### Data:
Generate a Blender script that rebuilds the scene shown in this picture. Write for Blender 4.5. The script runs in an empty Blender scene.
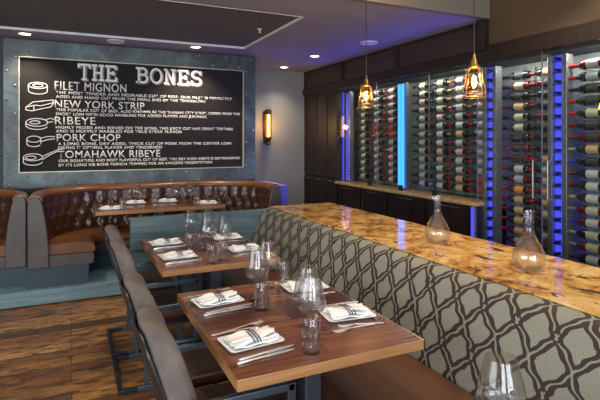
import bpy, math, random
from mathutils import Vector, Matrix
random.seed(11)
PI = math.pi
scene = bpy.context.scene
COL = scene.collection

# ------------------------------------------------------------------ camera
cam_d = bpy.data.cameras.new('camera'); cam = bpy.data.objects.new('camera', cam_d); COL.objects.link(cam)
cam.location = (0, 0, 1.53); cam.rotation_euler = (PI/2, 0, -math.radians(25.3))
cam_d.sensor_width = 36; cam_d.lens = 36*483/600; cam_d.shift_y = -0.1; cam_d.clip_start = 0.02
scene.camera = cam

# ------------------------------------------------------------------ world, daylight, exposure
W = bpy.data.worlds.new('world'); scene.world = W; W.use_nodes = True
wn = W.node_tree.nodes; bg = wn['Background']
sky = wn.new('ShaderNodeTexSky'); sky.sky_type = 'HOSEK_WILKIE'; sky.turbidity = 5
sky.sun_direction = (0.3, 0.5, 0.8)
W.node_tree.links.new(sky.outputs[0], bg.inputs[0]); bg.inputs[1].default_value = 1.0

def area(name, loc, rot, sx, sy, power, color):
    d = bpy.data.lights.new(name, 'AREA'); d.shape = 'RECTANGLE'; d.size = sx; d.size_y = sy
    d.energy = power; d.color = color
    o = bpy.data.objects.new(name, d); COL.objects.link(o); o.location = loc; o.rotation_euler = rot
    return o
# daylight through the two rear windows and the left window
area('daylight_rear_left', (-1.9, -2.92, 1.6), (PI/2, 0, 0), 2.0, 1.7, 105, (0.88, 0.94, 1.0))
area('daylight_rear_right', (0.9, -2.92, 1.6), (PI/2, 0, 0), 2.0, 1.7, 105, (0.88, 0.94, 1.0))
area('daylight_left', (-3.92, 1.3, 1.6), (0, PI/2, PI), 1.6, 3.4, 85, (0.88, 0.94, 1.0)).rotation_euler = (0, -PI/2, 0)

scene.view_settings.view_transform = 'Standard'; scene.view_settings.look = 'None'
scene.view_settings.exposure = 0.6; scene.view_settings.gamma = 1.0
scene.view_settings.use_curve_mapping = False
scene.cycles.use_denoising = True
scene.cycles.max_bounces = 12; scene.cycles.transmission_bounces = 12; scene.cycles.transparent_max_bounces = 16
scene.cycles.sample_clamp_indirect = 6.0
scene.cycles.caustics_reflective = False

# ------------------------------------------------------------------ materials
class N:
    """tiny node helper"""
    def __init__(s, name):
        s.m = bpy.data.materials.new(name); s.m.use_nodes = True
        s.t = s.m.node_tree; s.b = s.t.nodes['Principled BSDF']
    def new(s, ty, **kw):
        n = s.t.nodes.new('ShaderNode' + ty)
        for k, v in kw.items(): setattr(n, k, v)
        return n
    def link(s, a, b): s.t.links.new(a, b)
    def val(s, sock, v):
        if isinstance(v, (int, float)): sock.default_value = v
        elif isinstance(v, tuple): sock.default_value = v if len(v) == len(sock.default_value) else (*v, 1)
        else: s.link(v, sock)
    def math(s, op, a, b=0.0, c=0.0):
        n = s.new('Math', operation=op); s.val(n.inputs[0], a); s.val(n.inputs[1], b); s.val(n.inputs[2], c)
        return n.outputs[0]
    def coord(s, kind='Object', scale=(1, 1, 1)):
        c = s.new('TexCoord'); m = s.new('Mapping'); s.link(c.outputs[kind], m.inputs[0])
        m.inputs['Scale'].default_value = scale
        return m.outputs[0]
    def noise(s, vec, scale, detail=4, rough=0.55, dist=0.0):
        n = s.new('TexNoise'); s.link(vec, n.inputs['Vector']); n.inputs['Scale'].default_value = scale
        n.inputs['Detail'].default_value = detail; n.inputs['Roughness'].default_value = rough
        n.inputs['Distortion'].default_value = dist
        return n.outputs['Fac']
    def ramp(s, fac, stops):
        r = s.new('ValToRGB'); s.link(fac, r.inputs[0]); e = r.color_ramp.elements
        while len(e) < len(stops): e.new(0.5)
        for i, (p, c) in enumerate(stops):
            e[i].position = p; e[i].color = (*c, 1) if len(c) == 3 else c
        return r.outputs[0]
    def mix(s, f, a, b, bt='MIX'):
        n = s.new('Mix', data_type='RGBA', blend_type=bt)
        s.val(n.inputs[0], f); s.val(n.inputs[6], a); s.val(n.inputs[7], b)
        return n.outputs[2]
    def base(s, c): s.val(s.b.inputs['Base Color'], c)
    def set(s, **kw):
        for k, v in kw.items(): s.val(s.b.inputs[k.replace('_', ' ')], v)
    def bump(s, h, strength=0.3, dist=0.01):
        n = s.new('Bump'); s.link(h, n.inputs['Height']); n.inputs['Strength'].default_value = strength
        n.inputs['Distance'].default_value = dist; s.link(n.outputs[0], s.b.inputs['Normal'])

def plain(name, color, rough=0.5, metal=0.0, var=0.12, scale=8, bump=0.0):
    """colour with a little procedural mottling"""
    n = N(name); v = n.coord()
    f = n.noise(v, scale)
    d = tuple(max(0, c*(1-var)) for c in color); l = tuple(min(1, c*(1+var)) for c in color)
    n.base(n.ramp(f, [(0.3, d), (0.7, l)])); n.set(Roughness=rough, Metallic=metal)
    if bump: n.bump(f, bump)
    return n.m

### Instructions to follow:
Give again exactly the lines running from the beginning of the material above through the line that contains "bg.inputs[1].default_value = 1.0", and leave out every picture.

### Exercise response:
Generate a Blender script that rebuilds the scene shown in this picture. Write for Blender 4.5. The script runs in an empty Blender scene.
import bpy, math, random
from mathutils import Vector, Matrix
random.seed(11)
PI = math.pi
scene = bpy.context.scene
COL = scene.collection

# ------------------------------------------------------------------ camera
cam_d = bpy.data.cameras.new('camera'); cam = bpy.data.objects.new('camera', cam_d); COL.objects.link(cam)
cam.location = (0, 0, 1.53); cam.rotation_euler = (PI/2, 0, -math.radians(25.3))
cam_d.sensor_width = 36; cam_d.lens = 36*483/600; cam_d.shift_y = -0.1; cam_d.clip_start = 0.02
scene.camera = cam

# ------------------------------------------------------------------ world, daylight, exposure
W = bpy.data.worlds.new('world'); scene.world = W; W.use_nodes = True
wn = W.node_tree.nodes; bg = wn['Background']
sky = wn.new('ShaderNodeTexSky'); sky.sky_type = 'HOSEK_WILKIE'; sky.turbidity = 5
sky.sun_direction = (0.3, 0.5, 0.8)
W.node_tree.links.new(sky.outputs[0], bg.inputs[0]); bg.inputs[1].default_value = 1.0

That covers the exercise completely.